Let $E$ be a locally convex topological vector space over $\mathbb{R}$. The projectivization $PE$ is the quotient of $E\backslash\{0_{E}\}$ with respect to the equivalence relation $e\sim f$ if $e=\lambda f$.
Is $PE$ a Tychonoff (i.e. completely regular Hausdorff) space?
As far as I can tell, the theorems about the quotient uniform spaces do not apply. On the other hand, it is plausible to expect that this is a known fact.
I can show that $PE$ is completely Hausdorff, i.e. any two points can be separated by a real-valued continuous function.

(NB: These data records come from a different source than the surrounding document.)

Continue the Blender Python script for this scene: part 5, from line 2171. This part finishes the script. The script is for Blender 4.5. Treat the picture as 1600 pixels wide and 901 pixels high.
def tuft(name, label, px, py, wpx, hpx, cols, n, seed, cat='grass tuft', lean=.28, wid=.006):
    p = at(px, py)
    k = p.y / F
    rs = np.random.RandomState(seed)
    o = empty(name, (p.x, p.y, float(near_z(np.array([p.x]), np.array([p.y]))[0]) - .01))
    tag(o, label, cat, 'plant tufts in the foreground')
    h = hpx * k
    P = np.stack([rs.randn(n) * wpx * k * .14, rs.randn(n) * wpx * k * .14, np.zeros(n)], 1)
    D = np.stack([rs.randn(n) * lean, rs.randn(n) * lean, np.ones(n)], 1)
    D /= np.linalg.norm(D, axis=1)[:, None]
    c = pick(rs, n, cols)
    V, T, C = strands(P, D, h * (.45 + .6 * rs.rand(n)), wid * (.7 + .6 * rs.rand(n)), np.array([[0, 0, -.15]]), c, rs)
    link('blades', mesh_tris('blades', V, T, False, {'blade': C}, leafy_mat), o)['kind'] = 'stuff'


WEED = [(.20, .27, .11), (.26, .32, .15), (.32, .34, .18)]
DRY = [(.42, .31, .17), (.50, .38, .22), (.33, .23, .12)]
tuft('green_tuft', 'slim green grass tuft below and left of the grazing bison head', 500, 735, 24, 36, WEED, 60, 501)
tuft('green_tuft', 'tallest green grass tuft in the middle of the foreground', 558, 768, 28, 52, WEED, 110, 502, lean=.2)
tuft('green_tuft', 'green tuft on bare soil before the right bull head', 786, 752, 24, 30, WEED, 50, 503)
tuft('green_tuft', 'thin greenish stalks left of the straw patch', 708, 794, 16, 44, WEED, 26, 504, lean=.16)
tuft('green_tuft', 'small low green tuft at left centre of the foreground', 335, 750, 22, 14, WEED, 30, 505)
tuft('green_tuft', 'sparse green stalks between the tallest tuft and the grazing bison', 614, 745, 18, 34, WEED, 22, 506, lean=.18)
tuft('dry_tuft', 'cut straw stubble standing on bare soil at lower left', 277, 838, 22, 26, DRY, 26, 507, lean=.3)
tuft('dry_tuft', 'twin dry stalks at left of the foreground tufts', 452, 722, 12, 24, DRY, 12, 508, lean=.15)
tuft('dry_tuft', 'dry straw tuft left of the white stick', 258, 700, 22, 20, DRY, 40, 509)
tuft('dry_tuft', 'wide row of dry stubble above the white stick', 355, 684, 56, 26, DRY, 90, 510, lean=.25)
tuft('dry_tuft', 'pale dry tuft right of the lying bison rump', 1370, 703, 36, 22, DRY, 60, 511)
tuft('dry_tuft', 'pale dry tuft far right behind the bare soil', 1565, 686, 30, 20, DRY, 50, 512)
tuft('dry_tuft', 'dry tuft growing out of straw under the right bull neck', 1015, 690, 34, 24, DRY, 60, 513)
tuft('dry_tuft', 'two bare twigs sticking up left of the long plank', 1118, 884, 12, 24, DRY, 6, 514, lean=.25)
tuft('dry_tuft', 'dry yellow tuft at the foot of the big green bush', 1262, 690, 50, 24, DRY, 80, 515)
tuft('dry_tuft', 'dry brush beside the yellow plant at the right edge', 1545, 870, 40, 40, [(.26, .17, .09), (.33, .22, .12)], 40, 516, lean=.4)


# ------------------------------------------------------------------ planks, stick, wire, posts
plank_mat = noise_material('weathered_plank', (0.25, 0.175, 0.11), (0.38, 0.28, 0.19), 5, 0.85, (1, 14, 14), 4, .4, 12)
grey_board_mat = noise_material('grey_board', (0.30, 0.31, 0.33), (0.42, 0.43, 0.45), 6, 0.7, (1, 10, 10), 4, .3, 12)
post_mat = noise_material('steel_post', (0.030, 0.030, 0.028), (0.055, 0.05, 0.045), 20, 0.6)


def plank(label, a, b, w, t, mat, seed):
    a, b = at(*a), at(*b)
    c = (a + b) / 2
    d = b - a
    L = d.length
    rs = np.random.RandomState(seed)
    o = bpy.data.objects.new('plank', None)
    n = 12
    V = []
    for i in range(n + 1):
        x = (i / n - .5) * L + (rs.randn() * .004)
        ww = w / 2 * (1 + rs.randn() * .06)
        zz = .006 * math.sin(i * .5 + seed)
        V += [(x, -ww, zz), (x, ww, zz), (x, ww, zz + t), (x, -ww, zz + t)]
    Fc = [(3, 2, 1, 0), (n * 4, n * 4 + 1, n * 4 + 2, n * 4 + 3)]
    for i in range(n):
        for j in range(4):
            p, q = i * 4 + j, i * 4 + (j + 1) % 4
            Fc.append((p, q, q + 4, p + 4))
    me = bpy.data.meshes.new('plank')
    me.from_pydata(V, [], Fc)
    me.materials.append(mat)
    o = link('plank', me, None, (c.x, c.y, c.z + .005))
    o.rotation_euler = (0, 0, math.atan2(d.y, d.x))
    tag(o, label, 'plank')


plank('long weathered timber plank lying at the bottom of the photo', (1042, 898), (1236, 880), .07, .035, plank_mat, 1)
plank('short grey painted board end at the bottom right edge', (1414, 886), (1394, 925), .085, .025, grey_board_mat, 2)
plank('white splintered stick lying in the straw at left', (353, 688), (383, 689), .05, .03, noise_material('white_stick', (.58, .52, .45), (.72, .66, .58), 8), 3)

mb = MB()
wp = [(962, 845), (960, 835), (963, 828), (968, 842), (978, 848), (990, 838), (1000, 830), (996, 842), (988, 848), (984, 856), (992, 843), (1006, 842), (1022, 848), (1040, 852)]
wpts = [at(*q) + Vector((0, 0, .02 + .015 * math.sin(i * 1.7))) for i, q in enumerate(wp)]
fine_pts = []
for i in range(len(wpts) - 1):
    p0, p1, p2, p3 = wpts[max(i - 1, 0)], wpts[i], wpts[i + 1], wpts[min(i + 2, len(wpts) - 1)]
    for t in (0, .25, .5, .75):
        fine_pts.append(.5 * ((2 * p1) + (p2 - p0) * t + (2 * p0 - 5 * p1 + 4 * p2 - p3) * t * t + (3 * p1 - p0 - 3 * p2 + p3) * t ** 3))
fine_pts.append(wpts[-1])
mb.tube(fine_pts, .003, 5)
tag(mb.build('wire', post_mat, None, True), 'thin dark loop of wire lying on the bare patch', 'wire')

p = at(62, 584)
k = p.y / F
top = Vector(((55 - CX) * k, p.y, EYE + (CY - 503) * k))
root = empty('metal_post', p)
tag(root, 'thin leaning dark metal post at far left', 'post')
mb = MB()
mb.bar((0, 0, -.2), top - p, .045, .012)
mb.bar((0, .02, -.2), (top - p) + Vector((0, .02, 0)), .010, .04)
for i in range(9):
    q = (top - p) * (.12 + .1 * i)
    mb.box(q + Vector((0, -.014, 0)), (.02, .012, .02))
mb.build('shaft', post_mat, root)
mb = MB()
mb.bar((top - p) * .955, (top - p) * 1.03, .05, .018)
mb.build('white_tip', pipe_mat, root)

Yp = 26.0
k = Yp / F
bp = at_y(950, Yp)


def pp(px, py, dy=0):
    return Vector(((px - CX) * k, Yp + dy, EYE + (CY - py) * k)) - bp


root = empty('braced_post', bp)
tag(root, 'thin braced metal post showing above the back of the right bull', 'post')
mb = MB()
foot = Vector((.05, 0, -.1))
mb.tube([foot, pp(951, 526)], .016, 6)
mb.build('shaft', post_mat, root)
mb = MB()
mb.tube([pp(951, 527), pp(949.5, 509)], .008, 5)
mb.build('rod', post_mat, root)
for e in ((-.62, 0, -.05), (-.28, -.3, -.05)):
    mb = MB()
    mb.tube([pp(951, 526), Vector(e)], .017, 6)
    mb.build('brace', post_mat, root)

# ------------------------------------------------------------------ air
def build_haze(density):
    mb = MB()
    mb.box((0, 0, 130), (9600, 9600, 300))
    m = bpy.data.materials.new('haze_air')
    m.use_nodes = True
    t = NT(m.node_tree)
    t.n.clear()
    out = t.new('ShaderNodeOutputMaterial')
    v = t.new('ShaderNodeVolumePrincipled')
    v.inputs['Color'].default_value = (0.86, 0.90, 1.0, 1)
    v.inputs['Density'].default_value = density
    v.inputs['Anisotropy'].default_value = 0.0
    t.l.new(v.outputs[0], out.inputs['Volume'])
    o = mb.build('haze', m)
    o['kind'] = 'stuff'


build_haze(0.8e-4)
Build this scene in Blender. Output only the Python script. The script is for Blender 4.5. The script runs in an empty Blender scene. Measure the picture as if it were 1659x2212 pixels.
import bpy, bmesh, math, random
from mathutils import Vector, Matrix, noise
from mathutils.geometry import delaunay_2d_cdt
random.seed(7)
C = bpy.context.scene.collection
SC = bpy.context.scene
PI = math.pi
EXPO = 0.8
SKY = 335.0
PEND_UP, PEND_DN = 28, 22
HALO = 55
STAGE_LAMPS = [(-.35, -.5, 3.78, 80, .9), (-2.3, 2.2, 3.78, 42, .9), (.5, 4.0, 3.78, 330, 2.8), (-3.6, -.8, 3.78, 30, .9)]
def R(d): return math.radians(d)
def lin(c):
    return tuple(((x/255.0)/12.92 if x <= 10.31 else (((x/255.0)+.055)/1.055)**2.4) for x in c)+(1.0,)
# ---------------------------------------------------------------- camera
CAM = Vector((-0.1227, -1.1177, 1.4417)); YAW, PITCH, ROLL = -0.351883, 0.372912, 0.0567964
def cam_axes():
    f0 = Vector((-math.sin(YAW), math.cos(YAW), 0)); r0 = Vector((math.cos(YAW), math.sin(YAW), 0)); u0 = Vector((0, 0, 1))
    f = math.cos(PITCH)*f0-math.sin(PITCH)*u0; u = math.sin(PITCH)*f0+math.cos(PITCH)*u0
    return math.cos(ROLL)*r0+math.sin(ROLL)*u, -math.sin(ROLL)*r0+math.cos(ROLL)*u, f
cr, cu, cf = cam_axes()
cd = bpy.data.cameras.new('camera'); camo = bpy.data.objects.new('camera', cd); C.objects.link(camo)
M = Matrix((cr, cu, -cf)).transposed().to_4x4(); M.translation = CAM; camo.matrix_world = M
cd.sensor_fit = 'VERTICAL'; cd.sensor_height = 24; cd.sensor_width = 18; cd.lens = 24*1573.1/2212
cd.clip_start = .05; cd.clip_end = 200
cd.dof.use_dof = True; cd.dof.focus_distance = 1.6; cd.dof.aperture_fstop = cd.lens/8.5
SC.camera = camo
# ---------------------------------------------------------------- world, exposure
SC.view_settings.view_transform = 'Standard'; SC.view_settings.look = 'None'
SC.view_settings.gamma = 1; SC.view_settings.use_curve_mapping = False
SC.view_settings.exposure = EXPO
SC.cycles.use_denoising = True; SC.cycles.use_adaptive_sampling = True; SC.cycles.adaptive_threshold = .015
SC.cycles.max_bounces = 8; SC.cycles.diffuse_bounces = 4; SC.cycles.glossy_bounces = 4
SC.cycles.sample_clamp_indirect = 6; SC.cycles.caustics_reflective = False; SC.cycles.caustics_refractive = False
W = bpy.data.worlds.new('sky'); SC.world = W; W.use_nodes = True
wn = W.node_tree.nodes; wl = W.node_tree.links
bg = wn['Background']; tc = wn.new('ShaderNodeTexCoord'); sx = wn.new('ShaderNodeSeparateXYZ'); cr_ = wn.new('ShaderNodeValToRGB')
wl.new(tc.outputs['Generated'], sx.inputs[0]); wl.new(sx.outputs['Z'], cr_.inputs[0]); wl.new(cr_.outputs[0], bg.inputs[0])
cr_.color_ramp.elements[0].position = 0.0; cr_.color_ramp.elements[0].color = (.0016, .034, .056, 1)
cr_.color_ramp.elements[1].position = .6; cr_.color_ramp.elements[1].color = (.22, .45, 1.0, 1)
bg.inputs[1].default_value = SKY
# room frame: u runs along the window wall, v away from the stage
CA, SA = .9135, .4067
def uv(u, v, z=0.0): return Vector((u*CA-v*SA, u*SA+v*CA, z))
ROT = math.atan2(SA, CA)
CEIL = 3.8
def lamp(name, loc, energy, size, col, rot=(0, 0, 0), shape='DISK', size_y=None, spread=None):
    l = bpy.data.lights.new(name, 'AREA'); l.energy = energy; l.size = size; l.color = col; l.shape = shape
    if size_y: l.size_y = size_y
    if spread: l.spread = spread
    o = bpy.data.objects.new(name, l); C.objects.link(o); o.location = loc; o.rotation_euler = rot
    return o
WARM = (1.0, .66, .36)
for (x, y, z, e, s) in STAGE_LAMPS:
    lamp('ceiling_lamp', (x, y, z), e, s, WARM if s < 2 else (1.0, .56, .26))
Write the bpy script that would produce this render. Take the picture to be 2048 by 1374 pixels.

Indeed, if $e\not\sim f$, take $\mu,\nu\in E^{*}$ such that $\left<\mu,e\right>=1, \left<\nu,e\right>=0, \left<\mu,f\right>=0, \left<\nu,f\right>=1$, and consider the map $\mu\oplus \nu:E\to \mathbb{R}^2$. By the definition of the quotient, this map induces a map $\varphi: PE\to P\mathbb{R}^2=S^1$. Since the latter is Tychonoff, we can separate the images of the classes of $e$ and $f$ by a continuous function.
Best Answer
The projective space $PE$ of a topological vector space $E$ is Hausdorff but in general is not Tychonoff, not functionally Hausdorff and even not Urysohn (let us recall that a topological space is Urysohn if any distinct points have disjoint closed neighborhoods).
As a suitable counterexample, consider the countable product of lines $E=\mathbb R^\omega$. The projective space $P\mathbb R^\omega$ is superconnected in the sense that for any non-empty open sets $U_1,\dots,U_n$ in $P\mathbb R^\omega$ the intersection of their closures $\overline U_1\cap\dots\cap\overline U_n$ is not empty. This pathological property of the projective space $P\mathbb R^\omega$ was first noticed by Gelfand and Fuks in 1967.
A countable counterpart of the projective space $P\mathbb R^\omega$ is the projective space $\mathbb QP^\infty$, whose topology has been characterized in this paper.